DO THIS. Copy every line of the data in which the word "part" occurs.

GIVEN DATA.
^^^^^^^^^^^^^^^^

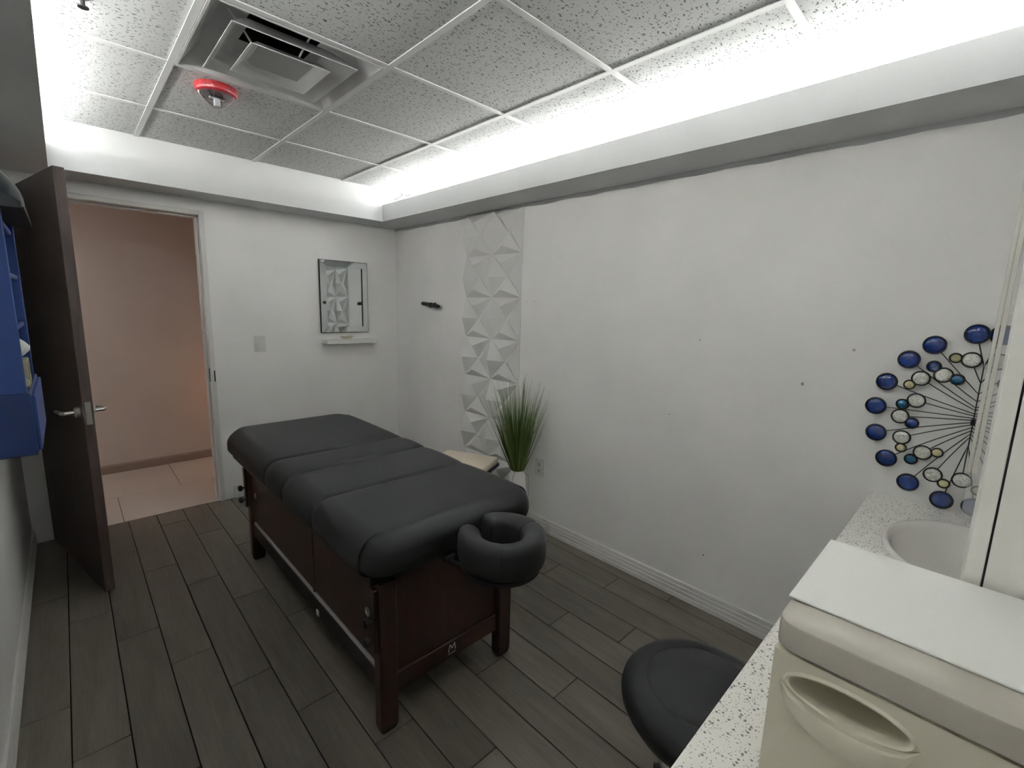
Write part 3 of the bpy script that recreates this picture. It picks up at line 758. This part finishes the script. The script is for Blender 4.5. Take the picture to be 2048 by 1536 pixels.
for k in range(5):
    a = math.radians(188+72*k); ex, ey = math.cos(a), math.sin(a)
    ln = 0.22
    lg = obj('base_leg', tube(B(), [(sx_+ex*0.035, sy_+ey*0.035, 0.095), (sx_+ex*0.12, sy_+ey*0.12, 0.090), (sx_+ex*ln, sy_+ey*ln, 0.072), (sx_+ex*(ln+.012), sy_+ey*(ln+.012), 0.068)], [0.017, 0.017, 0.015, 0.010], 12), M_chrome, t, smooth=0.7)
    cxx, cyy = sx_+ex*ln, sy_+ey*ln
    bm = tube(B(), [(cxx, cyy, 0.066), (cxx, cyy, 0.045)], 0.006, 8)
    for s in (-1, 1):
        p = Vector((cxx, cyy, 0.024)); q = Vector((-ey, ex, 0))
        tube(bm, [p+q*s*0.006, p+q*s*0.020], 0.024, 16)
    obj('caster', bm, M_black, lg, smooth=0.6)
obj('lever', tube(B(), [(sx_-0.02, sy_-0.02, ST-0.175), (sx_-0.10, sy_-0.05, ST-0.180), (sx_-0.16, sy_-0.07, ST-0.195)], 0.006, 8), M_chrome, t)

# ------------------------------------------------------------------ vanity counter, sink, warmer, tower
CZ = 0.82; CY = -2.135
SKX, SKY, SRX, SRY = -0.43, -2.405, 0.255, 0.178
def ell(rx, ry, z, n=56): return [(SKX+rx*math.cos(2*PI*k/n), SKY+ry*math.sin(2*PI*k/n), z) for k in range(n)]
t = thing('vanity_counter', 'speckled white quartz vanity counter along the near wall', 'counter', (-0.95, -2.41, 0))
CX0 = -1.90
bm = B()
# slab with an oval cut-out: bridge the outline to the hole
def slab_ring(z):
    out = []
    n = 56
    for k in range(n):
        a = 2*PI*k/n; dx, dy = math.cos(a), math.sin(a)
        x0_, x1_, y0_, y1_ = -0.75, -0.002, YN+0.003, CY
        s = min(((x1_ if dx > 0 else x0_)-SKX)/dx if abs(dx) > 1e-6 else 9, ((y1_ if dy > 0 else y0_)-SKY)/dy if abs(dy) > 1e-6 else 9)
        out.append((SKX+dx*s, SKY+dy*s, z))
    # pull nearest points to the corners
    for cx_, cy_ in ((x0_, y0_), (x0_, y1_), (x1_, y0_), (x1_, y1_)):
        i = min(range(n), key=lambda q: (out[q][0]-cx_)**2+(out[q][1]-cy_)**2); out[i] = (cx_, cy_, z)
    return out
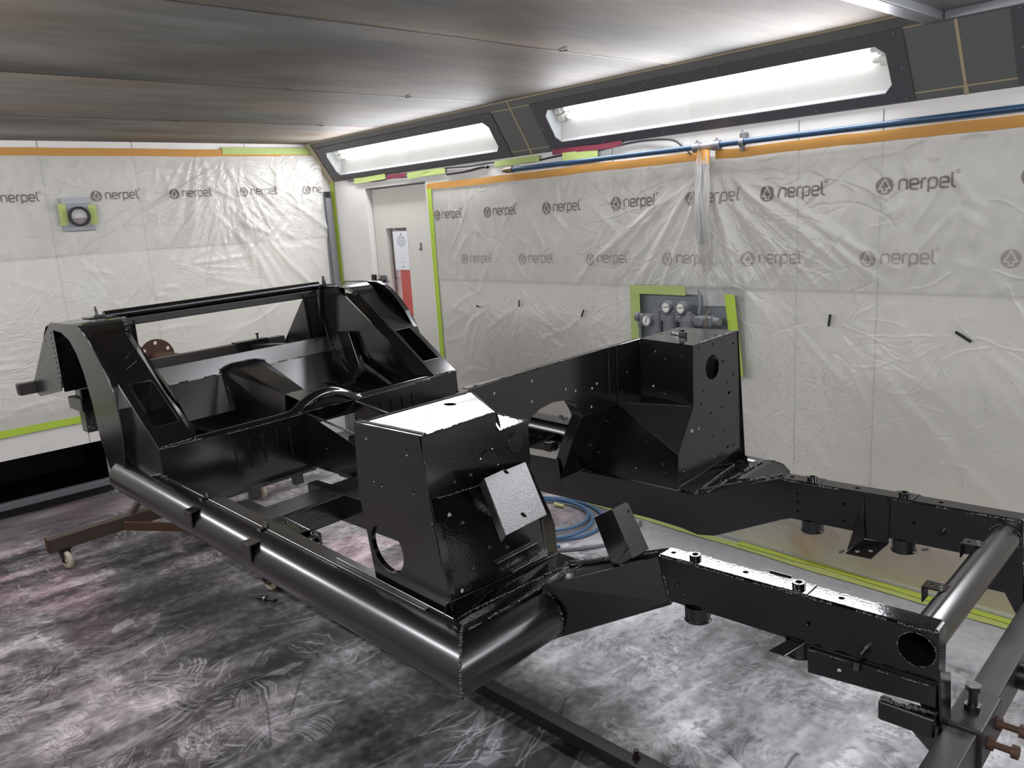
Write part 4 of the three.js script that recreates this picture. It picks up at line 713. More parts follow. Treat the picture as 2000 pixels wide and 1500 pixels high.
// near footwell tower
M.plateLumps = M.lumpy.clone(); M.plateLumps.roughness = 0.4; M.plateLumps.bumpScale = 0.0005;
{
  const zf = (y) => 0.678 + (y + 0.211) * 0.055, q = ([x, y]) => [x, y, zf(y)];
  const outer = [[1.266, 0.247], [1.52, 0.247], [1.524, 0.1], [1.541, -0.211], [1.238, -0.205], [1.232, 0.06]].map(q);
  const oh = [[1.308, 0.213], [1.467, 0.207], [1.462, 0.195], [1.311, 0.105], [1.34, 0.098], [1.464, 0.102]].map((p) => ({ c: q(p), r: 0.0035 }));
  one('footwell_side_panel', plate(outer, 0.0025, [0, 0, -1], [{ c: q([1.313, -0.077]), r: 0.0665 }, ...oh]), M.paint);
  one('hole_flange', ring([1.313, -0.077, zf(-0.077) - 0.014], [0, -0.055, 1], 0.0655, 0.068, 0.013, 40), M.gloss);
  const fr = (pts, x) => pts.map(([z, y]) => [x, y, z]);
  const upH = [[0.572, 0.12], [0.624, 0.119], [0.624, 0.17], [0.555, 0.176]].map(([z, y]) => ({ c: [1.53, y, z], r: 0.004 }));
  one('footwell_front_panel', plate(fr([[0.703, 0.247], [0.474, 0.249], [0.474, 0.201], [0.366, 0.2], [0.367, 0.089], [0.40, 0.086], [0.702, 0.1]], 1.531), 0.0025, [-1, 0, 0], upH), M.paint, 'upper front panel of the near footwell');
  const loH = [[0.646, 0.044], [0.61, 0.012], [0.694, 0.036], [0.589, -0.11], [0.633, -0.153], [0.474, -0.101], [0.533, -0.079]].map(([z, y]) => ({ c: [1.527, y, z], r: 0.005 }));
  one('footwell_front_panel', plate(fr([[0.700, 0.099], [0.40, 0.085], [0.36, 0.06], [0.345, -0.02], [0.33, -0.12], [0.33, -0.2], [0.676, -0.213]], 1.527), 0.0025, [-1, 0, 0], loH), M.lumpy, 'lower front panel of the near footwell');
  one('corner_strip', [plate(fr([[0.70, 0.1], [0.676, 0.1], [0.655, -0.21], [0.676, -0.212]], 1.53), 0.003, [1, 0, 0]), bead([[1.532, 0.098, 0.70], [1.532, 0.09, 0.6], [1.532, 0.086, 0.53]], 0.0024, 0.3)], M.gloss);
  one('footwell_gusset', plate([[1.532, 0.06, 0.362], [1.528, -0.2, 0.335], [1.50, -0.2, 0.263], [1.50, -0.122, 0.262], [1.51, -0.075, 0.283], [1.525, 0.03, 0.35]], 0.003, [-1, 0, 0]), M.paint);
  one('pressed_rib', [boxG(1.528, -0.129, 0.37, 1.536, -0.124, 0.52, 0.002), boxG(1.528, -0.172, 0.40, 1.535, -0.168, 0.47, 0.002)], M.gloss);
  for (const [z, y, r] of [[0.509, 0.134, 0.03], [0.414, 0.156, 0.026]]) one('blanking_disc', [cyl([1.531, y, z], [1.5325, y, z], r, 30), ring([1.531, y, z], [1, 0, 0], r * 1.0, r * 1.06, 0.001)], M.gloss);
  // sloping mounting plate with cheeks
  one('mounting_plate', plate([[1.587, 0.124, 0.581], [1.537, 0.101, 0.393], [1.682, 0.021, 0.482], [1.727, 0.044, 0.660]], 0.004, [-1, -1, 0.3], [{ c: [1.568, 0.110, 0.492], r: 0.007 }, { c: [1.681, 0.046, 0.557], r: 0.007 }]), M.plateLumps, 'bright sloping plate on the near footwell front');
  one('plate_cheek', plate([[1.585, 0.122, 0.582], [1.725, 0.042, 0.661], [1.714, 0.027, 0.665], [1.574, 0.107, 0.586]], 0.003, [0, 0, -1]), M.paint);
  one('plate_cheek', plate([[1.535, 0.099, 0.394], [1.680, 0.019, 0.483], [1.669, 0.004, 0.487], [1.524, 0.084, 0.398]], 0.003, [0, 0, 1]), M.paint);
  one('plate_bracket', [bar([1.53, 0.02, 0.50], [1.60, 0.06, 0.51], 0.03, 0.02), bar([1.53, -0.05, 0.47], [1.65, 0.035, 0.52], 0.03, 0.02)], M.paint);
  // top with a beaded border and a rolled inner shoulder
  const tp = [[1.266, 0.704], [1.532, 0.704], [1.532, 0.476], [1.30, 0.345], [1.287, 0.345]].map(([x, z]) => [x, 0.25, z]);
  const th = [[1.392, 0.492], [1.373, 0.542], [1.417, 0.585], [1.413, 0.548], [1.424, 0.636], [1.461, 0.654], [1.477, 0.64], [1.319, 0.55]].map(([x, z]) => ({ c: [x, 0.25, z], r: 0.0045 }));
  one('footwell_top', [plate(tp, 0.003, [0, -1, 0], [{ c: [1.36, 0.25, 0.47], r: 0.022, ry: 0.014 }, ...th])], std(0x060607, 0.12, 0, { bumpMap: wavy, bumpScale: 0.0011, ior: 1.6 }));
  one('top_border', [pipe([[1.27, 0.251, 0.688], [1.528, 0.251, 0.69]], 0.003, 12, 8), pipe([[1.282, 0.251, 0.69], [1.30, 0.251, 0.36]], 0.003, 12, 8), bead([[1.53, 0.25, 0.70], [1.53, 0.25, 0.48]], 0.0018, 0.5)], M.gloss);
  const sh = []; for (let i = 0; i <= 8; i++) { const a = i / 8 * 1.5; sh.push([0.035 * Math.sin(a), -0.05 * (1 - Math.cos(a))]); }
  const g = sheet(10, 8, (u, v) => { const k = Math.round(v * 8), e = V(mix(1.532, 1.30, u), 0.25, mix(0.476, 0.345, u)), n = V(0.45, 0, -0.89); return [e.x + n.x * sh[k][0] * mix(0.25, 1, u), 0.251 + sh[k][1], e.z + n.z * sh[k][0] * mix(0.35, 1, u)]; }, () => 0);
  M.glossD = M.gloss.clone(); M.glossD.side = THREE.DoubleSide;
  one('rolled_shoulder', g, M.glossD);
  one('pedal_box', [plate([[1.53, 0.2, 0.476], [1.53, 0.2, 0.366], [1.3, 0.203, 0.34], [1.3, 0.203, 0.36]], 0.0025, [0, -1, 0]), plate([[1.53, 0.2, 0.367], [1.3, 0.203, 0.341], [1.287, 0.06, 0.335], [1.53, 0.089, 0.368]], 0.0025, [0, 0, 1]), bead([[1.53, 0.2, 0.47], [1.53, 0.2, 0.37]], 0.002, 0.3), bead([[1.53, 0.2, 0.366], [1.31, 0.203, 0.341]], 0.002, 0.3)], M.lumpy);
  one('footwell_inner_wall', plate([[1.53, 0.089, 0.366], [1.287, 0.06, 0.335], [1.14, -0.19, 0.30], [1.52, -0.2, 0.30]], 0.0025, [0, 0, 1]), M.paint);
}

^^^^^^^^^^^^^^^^

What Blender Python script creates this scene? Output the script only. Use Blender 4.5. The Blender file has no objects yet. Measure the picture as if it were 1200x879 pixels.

^^^^^^^^^^^^^^^^

ANSWER BELOW.
Write part 3 of the bpy script that recreates this picture. It picks up at line 758. This part finishes the script. The script is for Blender 4.5. Take the picture to be 2048 by 1536 pixels.
Write part 4 of the three.js script that recreates this picture. It picks up at line 713. More parts follow. Treat the picture as 2000 pixels wide and 1500 pixels high.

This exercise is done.